Bu sözler kulağa sert gelebilir. Aslında yeterince sert değiller.
Oyun hala bitmiş değil. Rotanın köklü bir biçimde düzeltilmesi için hala zaman var. Bunun yolları belli. Eğer irade de oluşursa, felaketi önlemek ve çok daha iyi bir dünyaya ulaşmak mümkün. Ukrayna’nın işgali gerçekten de bu beklentilere ciddi bir darbe oldu. Ölümcül bir darbe oluşturup oluşturmayacağına ise biz karar vereceğiz.
[i] South Global: Güney Amerika, Asya, Afrika ve Okyanusya –ç.n.

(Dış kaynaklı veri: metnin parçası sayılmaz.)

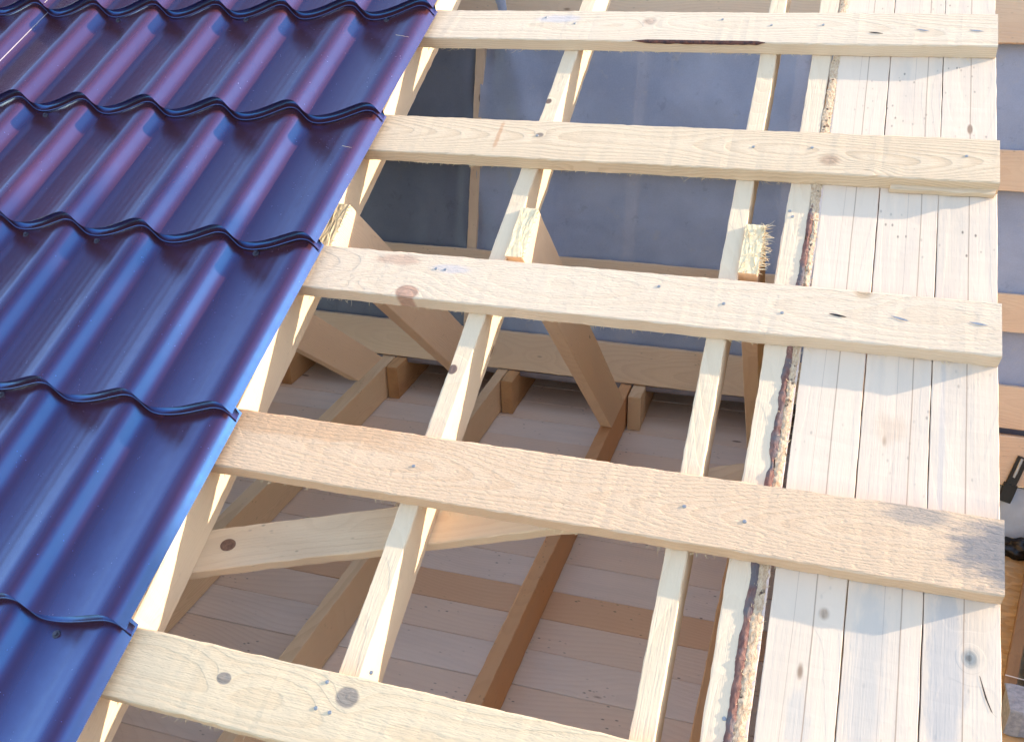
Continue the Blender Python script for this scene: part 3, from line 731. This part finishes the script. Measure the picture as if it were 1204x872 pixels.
# black clamp with a slotted rail, standing against the wall
cl_ = bpy.data.objects.new('clamp', None); COL.objects.link(cl_)
cl_.matrix_world = Matrix((XV, aV, nW)).transposed().to_4x4(); cl_.location = wall(.461, -.085, .022)
tag(cl_, 'black clamp with a slotted steel rail leaning on the orange-pink board', 'clamp')
bm = board_bm(.100, .026, .010, seg=6); o = obj('body', bm, M['black'], cl_); o.rotation_euler = (0, 0, R(76)); o.location = (0, -.02, .004)
bm = board_bm(.055, .007, .003, seg=4); o2 = obj('steel_rail', bm, M['zinc'], cl_); o2.rotation_euler = (0, 0, R(76)); o2.location = (.003, 0, .0105)
bm = board_bm(.050, .034, .014, seg=4); o3 = obj('foot', bm, M['black'], cl_); o3.rotation_euler = (0, 0, R(76)); o3.location = (-.012, -.072, .004)
bm = bmesh.new(); rr = random.Random(12)
p = Vector((-.05, 0, 0)); 
bm2 = bmesh.new(); bmesh.ops.create_icosphere(bm2, subdivisions=4, radius=1)
for v in bm2.verts:
    nn_ = 1+.55*noise.noise(v.co*2.3)+.25*noise.noise(v.co*6)
    v.co = Vector((v.co.x*.075*nn_, v.co.y*.028*nn_, max(-.014, v.co.z*.028*nn_)))
o = obj('crumpled_bag', bm2, simple('black_film', (.012, .012, .015), .3, ns=60), smooth=True); o.location = lev(.50, 2.01, HD)+Vector((0, 0, .014)); tag(o, 'crumpled black bag on the deck in front of the pale blue panel', 'bag')
bm.free()
bm = bmesh.new(); strands(bm, Vector((0, 0, 0)), Vector((1, -.12, 0)), .14, .0016, .03, random.Random(4), 8)
o = obj('white_cord', bm, simple('white_cord', (.75, .75, .75), .6)); o.location = lev(.402, 1.535, HD)+Vector((0, 0, .068)); tag(o, 'short white cord lying across the frosty block', 'cord')

# ------------------------------------------------------------------ added out of view right of the house; crown shaped to shade the lower tiles
e1v = (UV*.897 - XV*.441).normalized(); e2v = sd.cross(e1v).normalized()
if e2v.dot(NV) < 0: e2v = -e2v
org = Vector((0, 0, CZ)) - NV*S
def tp(a, b, dist): return org + e1v*(a*S) + e2v*(b*S) + sd*dist
rr = random.Random(21)
bm = bmesh.new()
for k in range(15000):
    a = rr.uniform(-2.6, 1.35); dist = rr.uniform(7.5, 10.5)
    lim = .105 + .02*noise.noise(Vector((a*3, dist, 0)))
    b = lim + abs(rr.gauss(0, 1))*.55 if rr.random() < .8 else rr.uniform(lim, 2.4)
    if a > .95 and rr.random() < (a-.95)/.4: continue
    c_ = tp(a, b, dist)
    n_ = Vector((rr.gauss(0, 1), rr.gauss(0, 1), rr.gauss(0, 1))).normalized(); u_ = n_.orthogonal().normalized(); v_ = n_.cross(u_)
    s_ = rr.uniform(.05, .085)
    bm.faces.new([bm.verts.new(c_+u_*s_), bm.verts.new(c_+v_*s_*.5), bm.verts.new(c_-u_*s_), bm.verts.new(c_-v_*s_*.5)])
lf = simple('leaf_green', (.06, .10, .03), .6, ns=3, col2=(.09, .13, .04))
tb = tp(-1.3, .3, 9.); tb.z = 0
shade_tree = bpy.data.objects.new('shade_tree', None); COL.objects.link(shade_tree); shade_tree.location = tb; tag(shade_tree, 'unseen leafy crown and trunk added to shade the lower tiles', 'shade_tree')
bmesh.ops.translate(bm, verts=bm.verts, vec=-tb)
obj('crown', bm, lf, shade_tree)
bm = bmesh.new()
def limb(p0, p1, r0, r1, n=8):
    prev = None; d_ = (p1-p0); u_ = d_.orthogonal().normalized(); v_ = d_.normalized().cross(u_)
    for i in range(n+1):
        q = i/n; p = p0+d_*q+Vector((noise.noise(p0+Vector((q*2, 0, 0))), noise.noise(p0+Vector((0, q*2, 0))), 0))*.12*math.sin(q*math.pi); rad = r0+(r1-r0)*q
        ring = [bm.verts.new(p+(u_*math.cos(t_)+v_*math.sin(t_))*rad) for t_ in [math.tau*k/10 for k in range(10)]]
        if prev:
            for k in range(10): bm.faces.new((prev[k], prev[(k+1) % 10], ring[(k+1) % 10], ring[k]))
        prev = ring
top = tp(-1.1, 1.0, 9.)-tb
limb(Vector((0, 0, 0)), top, .22, .12)
for a, b, dist in ((.3, .7, 9.), (-.2, 1.4, 9.8), (-2., 1.2, 8.6), (.7, 1.2, 8.8), (-1.2, 2.2, 9.2), (-.5, .6, 8.2)): limb(top*.92, tp(a, b, dist)-tb, .09, .02)
obj('trunk', bm, simple('tree_bark', (.10, .08, .06), .9, ns=20), shade_tree, True)

# ------------------------------------------------------------------ unseen far wood added to darken the tile reflections
bm = bmesh.new(); rr = random.Random(5)
for k in range(26000):
    y = rr.uniform(-70, 75); hh = 16.2 + 2.2*noise.noise(Vector((y*.12, 0, 0))) + 1.2*noise.noise(Vector((y*.5, 3, 0)))
    z = hh*(1-rr.random()**1.6*1.0); x = 38 + rr.uniform(0, 5) + 1.5*noise.noise(Vector((y*.4, z*.4, 0)))
    c_ = Vector((x, y, max(.2, z))); n_ = Vector((rr.gauss(0, 1), rr.gauss(0, 1), rr.gauss(0, 1))).normalized(); u_ = n_.orthogonal().normalized(); v_ = n_.cross(u_)
    s_ = rr.uniform(.3, .6)
    bm.faces.new([bm.verts.new(c_+u_*s_), bm.verts.new(c_+v_*s_*.7), bm.verts.new(c_-u_*s_), bm.verts.new(c_-v_*s_*.7)])
fw = obj('added_far_wood', bm, lf); tag(fw, 'unseen dense green wood added far to the right to darken the tile reflections', 'wood', kind='stuff')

[ii] Ostpolitik: “Doğu Siyaseti” anlamına gelen bu Batı Alman dış politikası, 1960’ların sonlarında başladı. Willy Brandt’ın önce dışişleri bakanı olarak görev yaparken başlattığı ve ardından şansölye olarak devam ettirdiği politika, Doğu Alman hükümetini tanıyan ve diğer Sovyet bloku ülkeleriyle ticari ilişkileri genişleten yumuşama politikasıydı. 1970 yılında Sovyetler Birliği ile karşılıklı ilişkilerde güç kullanımını reddeden, Polonya ile de Almanya’nın 1945’te Oder-Neisse hattının doğusundaki kayıplarını tanıyan anlaşmalar imzalandı. Politika, Şansölye Helmut Schmidt döneminde de devam ettirildi. –ç.n.
[iii] Siyasal yozlaşma ve hırsızlığın hakim olduğu devlet modeli –ç.n.
[iv] IPCC (Intergovernmental Panel on Climate Change): Birleşmiş Milletler Hükümetler arası İklim Değişikliği Paneli –ç.n.